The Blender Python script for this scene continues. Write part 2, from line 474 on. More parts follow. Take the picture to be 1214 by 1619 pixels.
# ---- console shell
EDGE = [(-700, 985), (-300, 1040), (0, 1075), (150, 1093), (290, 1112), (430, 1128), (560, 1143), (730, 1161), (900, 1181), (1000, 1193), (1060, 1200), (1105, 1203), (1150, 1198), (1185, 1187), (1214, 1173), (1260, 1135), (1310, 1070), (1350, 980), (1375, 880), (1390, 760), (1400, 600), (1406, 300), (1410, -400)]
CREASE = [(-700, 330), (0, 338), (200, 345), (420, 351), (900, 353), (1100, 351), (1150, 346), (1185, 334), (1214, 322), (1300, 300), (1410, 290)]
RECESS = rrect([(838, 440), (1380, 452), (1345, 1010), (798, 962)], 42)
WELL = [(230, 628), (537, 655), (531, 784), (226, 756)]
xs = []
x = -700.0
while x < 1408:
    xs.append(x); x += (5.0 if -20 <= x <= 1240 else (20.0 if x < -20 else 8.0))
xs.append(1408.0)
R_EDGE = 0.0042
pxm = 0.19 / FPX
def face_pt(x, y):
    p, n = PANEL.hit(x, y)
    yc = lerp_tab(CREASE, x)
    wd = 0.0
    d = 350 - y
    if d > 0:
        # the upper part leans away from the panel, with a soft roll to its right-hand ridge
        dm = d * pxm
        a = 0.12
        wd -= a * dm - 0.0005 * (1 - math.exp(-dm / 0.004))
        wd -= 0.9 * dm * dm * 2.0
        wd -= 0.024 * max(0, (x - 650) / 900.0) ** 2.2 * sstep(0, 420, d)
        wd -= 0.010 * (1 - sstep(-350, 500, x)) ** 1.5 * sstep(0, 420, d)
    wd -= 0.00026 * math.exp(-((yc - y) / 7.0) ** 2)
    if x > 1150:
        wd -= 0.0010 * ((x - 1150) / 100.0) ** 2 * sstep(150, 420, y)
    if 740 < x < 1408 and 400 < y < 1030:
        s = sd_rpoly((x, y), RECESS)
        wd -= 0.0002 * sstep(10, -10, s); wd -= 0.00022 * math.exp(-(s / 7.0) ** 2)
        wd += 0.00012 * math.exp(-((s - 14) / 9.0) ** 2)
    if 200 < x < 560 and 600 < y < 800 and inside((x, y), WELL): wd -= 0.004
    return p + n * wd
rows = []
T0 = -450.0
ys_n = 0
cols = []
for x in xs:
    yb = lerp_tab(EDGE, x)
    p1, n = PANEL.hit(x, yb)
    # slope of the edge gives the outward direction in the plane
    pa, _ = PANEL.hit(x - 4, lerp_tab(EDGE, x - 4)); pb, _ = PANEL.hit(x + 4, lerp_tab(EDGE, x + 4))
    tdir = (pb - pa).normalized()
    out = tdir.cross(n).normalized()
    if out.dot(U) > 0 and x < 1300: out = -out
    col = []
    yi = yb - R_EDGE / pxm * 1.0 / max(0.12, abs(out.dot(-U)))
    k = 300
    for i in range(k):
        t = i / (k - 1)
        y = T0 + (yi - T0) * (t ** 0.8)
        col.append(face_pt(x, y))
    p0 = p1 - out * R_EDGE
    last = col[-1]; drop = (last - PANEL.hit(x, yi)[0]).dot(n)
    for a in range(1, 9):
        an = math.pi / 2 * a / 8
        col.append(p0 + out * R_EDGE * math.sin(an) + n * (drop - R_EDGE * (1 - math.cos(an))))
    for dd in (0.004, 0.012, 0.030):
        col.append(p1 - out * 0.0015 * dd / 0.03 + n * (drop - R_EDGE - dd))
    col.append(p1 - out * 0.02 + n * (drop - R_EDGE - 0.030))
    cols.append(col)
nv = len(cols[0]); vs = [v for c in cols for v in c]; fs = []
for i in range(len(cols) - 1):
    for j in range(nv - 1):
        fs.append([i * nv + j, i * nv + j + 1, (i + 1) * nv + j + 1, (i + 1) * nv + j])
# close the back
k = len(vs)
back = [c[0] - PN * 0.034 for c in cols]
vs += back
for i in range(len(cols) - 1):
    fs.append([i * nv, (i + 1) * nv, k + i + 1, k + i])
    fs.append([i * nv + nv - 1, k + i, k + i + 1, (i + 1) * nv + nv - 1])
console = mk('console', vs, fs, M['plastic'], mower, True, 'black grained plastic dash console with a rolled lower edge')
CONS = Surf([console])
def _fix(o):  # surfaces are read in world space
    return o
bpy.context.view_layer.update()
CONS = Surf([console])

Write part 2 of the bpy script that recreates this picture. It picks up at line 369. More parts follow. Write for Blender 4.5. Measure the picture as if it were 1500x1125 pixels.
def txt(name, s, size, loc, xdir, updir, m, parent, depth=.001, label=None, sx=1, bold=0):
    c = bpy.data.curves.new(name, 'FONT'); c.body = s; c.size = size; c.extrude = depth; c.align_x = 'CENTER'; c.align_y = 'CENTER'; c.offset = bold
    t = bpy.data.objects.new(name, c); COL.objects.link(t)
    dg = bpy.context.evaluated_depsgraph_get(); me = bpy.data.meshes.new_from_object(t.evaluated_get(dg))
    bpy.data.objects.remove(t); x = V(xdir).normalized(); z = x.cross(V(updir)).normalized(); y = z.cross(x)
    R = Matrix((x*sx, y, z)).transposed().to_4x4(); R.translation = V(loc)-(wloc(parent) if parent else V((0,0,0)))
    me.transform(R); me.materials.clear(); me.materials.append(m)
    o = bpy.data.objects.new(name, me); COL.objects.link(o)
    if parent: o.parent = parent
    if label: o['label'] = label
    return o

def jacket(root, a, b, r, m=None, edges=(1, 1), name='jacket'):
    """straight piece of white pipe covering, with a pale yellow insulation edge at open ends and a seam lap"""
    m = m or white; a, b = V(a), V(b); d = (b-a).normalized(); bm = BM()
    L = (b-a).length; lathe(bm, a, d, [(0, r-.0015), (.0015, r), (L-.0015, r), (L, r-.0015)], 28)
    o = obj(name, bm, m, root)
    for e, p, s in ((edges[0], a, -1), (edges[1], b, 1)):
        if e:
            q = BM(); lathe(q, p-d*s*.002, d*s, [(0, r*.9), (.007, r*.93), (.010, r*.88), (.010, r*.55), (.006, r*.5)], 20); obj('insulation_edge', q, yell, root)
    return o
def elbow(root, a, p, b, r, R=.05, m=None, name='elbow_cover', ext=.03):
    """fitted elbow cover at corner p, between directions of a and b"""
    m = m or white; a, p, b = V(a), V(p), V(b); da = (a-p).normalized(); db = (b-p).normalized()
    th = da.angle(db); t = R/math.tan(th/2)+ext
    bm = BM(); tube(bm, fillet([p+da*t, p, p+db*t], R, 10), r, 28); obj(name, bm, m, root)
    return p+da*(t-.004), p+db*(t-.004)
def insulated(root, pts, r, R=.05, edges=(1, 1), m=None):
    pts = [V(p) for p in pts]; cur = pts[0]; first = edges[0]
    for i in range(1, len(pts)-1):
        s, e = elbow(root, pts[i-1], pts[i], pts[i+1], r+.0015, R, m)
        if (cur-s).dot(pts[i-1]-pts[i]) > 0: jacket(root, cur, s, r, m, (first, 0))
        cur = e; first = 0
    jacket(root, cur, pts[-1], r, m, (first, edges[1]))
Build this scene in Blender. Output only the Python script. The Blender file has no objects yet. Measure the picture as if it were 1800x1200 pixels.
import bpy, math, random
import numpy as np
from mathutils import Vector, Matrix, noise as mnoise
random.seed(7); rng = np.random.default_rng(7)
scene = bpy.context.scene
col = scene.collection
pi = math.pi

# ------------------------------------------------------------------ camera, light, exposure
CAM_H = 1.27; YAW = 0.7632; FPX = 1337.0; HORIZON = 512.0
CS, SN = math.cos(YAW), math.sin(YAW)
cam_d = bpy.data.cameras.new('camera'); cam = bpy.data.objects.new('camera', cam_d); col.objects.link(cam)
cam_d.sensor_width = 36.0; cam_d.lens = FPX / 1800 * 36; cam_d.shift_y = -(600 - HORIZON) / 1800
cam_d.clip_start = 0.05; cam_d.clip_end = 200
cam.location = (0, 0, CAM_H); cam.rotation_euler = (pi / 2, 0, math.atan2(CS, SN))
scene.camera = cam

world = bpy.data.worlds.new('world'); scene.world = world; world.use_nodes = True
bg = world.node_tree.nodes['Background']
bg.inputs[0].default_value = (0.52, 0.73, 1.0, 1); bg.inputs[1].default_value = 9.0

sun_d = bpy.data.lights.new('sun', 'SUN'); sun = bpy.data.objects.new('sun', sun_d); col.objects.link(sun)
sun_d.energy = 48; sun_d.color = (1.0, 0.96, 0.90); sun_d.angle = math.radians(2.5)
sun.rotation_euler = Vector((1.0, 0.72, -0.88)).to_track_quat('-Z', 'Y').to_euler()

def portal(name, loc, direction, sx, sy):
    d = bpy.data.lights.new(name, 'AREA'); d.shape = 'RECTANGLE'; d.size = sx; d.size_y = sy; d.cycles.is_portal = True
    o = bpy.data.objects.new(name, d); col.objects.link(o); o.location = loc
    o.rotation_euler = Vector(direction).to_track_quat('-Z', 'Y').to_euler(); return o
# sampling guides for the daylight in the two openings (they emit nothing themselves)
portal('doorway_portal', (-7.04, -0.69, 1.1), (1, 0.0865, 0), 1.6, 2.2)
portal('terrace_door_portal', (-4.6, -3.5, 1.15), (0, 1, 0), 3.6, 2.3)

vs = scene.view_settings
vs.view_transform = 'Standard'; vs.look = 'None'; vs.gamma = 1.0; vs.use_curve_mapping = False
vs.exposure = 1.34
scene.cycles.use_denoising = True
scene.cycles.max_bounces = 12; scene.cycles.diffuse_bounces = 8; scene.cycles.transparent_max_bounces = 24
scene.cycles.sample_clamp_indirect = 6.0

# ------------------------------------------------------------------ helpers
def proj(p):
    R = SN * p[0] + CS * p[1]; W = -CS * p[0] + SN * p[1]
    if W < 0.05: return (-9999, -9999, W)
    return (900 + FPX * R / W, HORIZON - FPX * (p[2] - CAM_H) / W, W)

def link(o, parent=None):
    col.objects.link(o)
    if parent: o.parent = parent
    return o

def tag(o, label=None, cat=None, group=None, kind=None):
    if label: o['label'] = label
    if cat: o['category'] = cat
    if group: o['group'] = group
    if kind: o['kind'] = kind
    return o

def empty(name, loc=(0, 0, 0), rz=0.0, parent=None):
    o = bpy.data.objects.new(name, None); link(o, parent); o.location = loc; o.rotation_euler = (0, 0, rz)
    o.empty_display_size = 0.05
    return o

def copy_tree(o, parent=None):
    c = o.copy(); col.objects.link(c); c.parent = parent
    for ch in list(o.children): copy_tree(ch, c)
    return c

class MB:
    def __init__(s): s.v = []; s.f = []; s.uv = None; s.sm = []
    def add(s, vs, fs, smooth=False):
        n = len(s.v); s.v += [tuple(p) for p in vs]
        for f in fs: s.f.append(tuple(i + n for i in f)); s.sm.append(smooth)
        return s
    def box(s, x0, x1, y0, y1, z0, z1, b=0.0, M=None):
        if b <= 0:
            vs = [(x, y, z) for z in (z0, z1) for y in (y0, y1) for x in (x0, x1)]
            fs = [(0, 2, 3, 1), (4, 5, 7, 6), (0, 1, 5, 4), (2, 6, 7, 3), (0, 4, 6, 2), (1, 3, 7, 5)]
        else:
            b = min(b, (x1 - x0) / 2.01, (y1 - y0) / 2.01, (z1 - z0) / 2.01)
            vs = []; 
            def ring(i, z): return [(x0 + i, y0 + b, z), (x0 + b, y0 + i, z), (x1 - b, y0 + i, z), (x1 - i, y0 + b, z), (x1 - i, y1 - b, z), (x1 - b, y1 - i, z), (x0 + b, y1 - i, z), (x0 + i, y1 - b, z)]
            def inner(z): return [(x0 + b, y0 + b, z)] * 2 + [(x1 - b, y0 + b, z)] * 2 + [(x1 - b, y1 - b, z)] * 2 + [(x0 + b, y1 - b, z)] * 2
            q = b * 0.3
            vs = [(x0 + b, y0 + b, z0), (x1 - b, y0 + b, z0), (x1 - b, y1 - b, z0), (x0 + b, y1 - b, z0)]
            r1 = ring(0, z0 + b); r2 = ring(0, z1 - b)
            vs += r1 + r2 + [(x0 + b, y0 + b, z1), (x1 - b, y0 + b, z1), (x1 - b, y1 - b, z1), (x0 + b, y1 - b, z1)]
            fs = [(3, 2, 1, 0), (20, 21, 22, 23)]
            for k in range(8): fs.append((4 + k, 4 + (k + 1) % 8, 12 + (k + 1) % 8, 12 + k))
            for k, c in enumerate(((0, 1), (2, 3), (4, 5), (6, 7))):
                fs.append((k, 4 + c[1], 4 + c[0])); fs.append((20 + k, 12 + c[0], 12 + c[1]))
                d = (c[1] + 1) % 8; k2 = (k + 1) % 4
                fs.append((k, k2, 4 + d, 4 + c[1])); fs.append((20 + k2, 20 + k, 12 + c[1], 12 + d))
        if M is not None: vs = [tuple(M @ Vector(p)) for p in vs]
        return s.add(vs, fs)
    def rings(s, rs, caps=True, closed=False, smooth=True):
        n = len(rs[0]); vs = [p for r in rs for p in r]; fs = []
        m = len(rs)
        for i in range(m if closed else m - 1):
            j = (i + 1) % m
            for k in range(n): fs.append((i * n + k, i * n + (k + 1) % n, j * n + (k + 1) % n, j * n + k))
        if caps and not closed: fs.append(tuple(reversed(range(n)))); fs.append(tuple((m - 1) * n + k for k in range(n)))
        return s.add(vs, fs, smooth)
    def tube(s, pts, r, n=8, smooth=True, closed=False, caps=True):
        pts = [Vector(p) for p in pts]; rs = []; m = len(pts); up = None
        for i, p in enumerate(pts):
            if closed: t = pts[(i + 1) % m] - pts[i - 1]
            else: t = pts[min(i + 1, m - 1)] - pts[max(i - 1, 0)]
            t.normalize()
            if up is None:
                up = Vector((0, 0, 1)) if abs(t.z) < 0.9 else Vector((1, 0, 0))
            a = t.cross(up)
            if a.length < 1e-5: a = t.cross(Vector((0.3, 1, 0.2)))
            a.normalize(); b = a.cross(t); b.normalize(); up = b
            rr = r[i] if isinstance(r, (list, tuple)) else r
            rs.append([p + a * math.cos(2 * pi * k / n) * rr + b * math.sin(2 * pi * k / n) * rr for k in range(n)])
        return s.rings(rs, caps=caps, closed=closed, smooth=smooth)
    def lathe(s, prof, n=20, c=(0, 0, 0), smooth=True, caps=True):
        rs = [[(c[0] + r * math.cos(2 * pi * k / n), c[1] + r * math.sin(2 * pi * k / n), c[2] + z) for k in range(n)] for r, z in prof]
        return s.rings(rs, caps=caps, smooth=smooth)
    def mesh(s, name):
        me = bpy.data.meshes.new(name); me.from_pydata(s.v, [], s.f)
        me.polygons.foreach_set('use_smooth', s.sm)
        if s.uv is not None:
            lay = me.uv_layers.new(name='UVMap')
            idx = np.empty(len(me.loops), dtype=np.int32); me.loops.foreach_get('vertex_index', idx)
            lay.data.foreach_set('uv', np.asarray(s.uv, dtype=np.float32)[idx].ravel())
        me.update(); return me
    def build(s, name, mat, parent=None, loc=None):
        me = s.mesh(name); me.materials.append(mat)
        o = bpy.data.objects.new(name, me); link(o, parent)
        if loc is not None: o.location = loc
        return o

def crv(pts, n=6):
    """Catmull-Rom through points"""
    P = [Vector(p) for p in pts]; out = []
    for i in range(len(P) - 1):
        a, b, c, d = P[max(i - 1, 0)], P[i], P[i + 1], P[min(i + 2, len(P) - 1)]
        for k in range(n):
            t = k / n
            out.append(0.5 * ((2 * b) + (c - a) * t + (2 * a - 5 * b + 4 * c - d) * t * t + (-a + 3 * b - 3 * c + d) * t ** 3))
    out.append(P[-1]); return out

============

» **Problem to work on**
Filter the entries above down to the lines containing the word "Python".

» **Answer to this task**
The Blender Python script for this scene continues. Write part 2, from line 474 on. More parts follow. Take the picture to be 1214 by 1619 pixels.
Build this scene in Blender. Output only the Python script. The Blender file has no objects yet. Measure the picture as if it were 1800x1200 pixels.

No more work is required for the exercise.